DATA EXTRACT:
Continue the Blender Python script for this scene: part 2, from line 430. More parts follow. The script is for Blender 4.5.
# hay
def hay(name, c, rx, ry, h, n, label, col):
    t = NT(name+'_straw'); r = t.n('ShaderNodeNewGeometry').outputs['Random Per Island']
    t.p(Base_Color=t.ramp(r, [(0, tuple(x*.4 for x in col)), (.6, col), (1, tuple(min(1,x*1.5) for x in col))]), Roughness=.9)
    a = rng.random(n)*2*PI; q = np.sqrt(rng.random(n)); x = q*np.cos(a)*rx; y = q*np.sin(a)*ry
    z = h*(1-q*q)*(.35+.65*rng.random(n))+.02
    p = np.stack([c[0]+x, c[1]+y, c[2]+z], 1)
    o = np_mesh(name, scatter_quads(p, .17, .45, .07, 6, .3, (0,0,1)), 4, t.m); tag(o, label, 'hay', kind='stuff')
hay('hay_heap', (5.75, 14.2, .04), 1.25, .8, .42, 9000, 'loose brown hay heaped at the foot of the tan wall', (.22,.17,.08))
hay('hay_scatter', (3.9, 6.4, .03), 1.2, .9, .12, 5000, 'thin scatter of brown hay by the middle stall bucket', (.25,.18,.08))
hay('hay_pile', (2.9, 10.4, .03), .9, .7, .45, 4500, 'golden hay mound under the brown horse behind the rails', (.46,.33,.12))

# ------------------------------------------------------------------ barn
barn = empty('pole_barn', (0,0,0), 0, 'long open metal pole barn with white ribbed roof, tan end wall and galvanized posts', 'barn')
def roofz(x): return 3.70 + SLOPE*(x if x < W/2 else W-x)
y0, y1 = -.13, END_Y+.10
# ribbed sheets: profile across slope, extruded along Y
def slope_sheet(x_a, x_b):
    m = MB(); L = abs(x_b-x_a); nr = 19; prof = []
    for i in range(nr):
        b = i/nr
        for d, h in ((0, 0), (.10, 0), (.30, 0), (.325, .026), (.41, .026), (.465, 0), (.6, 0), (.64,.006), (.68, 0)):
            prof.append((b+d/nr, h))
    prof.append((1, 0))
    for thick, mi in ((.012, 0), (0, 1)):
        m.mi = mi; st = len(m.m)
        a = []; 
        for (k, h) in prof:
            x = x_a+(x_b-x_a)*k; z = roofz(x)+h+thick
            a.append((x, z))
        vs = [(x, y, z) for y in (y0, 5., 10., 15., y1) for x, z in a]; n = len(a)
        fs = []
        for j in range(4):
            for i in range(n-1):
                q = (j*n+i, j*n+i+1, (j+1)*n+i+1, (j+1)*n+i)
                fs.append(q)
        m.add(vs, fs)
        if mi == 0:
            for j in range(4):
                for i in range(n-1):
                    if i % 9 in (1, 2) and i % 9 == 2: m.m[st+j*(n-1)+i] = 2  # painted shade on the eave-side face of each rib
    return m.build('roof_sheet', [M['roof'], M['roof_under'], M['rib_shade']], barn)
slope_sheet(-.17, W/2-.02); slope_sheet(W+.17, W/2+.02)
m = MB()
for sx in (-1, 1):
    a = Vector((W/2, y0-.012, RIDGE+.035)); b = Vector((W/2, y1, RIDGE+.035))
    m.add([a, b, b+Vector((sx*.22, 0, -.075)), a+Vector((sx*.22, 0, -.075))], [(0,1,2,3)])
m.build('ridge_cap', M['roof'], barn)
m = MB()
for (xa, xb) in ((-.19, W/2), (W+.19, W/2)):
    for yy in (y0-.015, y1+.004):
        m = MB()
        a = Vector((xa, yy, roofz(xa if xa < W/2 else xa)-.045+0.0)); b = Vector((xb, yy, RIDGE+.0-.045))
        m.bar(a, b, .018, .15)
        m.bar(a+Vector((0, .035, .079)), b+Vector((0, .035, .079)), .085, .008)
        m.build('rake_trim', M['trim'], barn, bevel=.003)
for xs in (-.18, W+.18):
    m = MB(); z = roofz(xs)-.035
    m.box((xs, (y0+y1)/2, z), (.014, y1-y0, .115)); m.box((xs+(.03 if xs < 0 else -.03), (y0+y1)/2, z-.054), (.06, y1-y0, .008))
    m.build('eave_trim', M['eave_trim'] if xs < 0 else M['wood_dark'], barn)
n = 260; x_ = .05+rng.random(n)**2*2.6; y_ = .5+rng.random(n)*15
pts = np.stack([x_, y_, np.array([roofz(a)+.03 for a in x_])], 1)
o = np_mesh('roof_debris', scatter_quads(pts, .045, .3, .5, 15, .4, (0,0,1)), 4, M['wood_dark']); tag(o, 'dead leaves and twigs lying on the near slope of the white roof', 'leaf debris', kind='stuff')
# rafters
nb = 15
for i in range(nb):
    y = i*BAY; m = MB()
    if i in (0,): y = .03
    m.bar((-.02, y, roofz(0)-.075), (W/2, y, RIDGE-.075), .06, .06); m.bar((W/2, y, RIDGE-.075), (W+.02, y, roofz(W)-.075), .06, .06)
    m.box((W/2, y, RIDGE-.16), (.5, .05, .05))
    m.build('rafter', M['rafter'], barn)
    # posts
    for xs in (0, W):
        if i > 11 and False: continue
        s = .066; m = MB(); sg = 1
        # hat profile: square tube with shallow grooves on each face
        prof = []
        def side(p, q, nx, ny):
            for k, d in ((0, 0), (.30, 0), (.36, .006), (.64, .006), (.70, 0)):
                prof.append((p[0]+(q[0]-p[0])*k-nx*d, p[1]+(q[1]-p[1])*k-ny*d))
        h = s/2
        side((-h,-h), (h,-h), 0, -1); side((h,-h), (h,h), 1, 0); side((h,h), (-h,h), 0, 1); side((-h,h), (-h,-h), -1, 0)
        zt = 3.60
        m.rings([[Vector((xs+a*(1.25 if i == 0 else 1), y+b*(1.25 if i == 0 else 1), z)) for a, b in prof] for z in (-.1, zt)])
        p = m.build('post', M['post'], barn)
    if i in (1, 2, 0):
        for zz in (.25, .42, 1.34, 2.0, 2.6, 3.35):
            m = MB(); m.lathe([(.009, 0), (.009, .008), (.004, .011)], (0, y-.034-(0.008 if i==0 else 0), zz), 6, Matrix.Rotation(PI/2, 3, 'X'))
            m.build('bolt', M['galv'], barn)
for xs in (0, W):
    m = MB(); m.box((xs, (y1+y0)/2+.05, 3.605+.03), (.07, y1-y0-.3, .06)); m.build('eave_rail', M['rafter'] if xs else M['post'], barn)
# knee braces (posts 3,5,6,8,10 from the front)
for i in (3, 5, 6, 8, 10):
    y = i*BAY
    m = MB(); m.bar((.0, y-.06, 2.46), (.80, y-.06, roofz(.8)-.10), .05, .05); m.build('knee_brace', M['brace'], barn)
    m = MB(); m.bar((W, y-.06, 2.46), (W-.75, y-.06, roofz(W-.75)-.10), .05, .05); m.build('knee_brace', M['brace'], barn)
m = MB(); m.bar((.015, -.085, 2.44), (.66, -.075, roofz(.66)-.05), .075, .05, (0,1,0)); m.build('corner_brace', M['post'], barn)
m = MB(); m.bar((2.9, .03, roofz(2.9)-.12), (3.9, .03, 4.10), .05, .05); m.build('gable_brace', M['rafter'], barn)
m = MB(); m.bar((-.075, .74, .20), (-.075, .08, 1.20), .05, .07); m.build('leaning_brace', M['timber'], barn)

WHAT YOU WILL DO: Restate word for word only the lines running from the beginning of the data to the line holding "hay('hay_pile', (2.9, 10.4, .03), .9, .7, .45, 4500, 'golden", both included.

EXERCISE ANSWER:
Continue the Blender Python script for this scene: part 2, from line 430. More parts follow. The script is for Blender 4.5.
# hay
def hay(name, c, rx, ry, h, n, label, col):
    t = NT(name+'_straw'); r = t.n('ShaderNodeNewGeometry').outputs['Random Per Island']
    t.p(Base_Color=t.ramp(r, [(0, tuple(x*.4 for x in col)), (.6, col), (1, tuple(min(1,x*1.5) for x in col))]), Roughness=.9)
    a = rng.random(n)*2*PI; q = np.sqrt(rng.random(n)); x = q*np.cos(a)*rx; y = q*np.sin(a)*ry
    z = h*(1-q*q)*(.35+.65*rng.random(n))+.02
    p = np.stack([c[0]+x, c[1]+y, c[2]+z], 1)
    o = np_mesh(name, scatter_quads(p, .17, .45, .07, 6, .3, (0,0,1)), 4, t.m); tag(o, label, 'hay', kind='stuff')
hay('hay_heap', (5.75, 14.2, .04), 1.25, .8, .42, 9000, 'loose brown hay heaped at the foot of the tan wall', (.22,.17,.08))
hay('hay_scatter', (3.9, 6.4, .03), 1.2, .9, .12, 5000, 'thin scatter of brown hay by the middle stall bucket', (.25,.18,.08))
hay('hay_pile', (2.9, 10.4, .03), .9, .7, .45, 4500, 'golden hay mound under the brown horse behind the rails', (.46,.33,.12))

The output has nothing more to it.